Mahamat-Saleh Haroun, (born in 1961 in Abéché, Chad) is a Chadian film director. Though living in France since the 80s, he remains his country's best known and most awarded filmmaker, recognized for his films set and filmed in Chad. Earlier in his career his films tended to focus on the impact of the country’s multiple civil wars, but since the end of the last one in 2010, Haroun has increasingly turned his attention to other social concerns.

After directing several shorts in the 90s, Haroun released his first feature film Bye Bye Africa (1999), which he wrote, directed, and starred in, and is Chad's first feature film.  Other notable films followed, including:

Abouna (2002), follows two brothers on a quest to find their missing father, and was awarded the Best Cinematography award at FESPACO. Dry Season (2006) tells the story of a son who sets out to avenge his father’s murder during the civil war, and won the Yennenga Bronze Standard prize, as well as the Best Cinematography award at FESPACO. His fourth feature film A Screaming Man (2010), also framed around Chad’s conflict, won the Jury Prize at the 2010 Cannes Film Festival.

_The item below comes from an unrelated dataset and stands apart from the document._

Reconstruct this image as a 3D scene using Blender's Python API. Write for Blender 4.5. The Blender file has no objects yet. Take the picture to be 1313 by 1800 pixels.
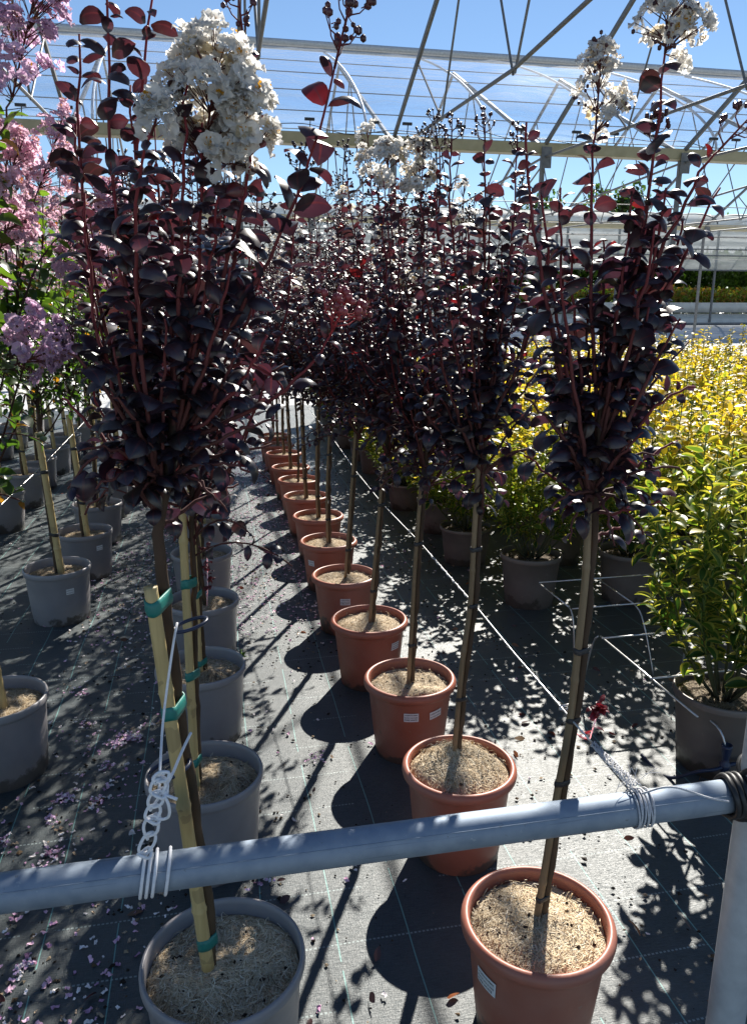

With GriGris (2013), Haroun trains his lens on a young dancer pulled into the world of smuggling. The film was nominated for the Palme d'Or at the Cannes Film Festival.

Haroun's most recent film Lingui, The Sacred Bonds (2021) a female-centered drama, deals with the fallout facing a mother and daughter when the 15-year old becomes pregnant in a country where abortion is both illegal and considered immoral.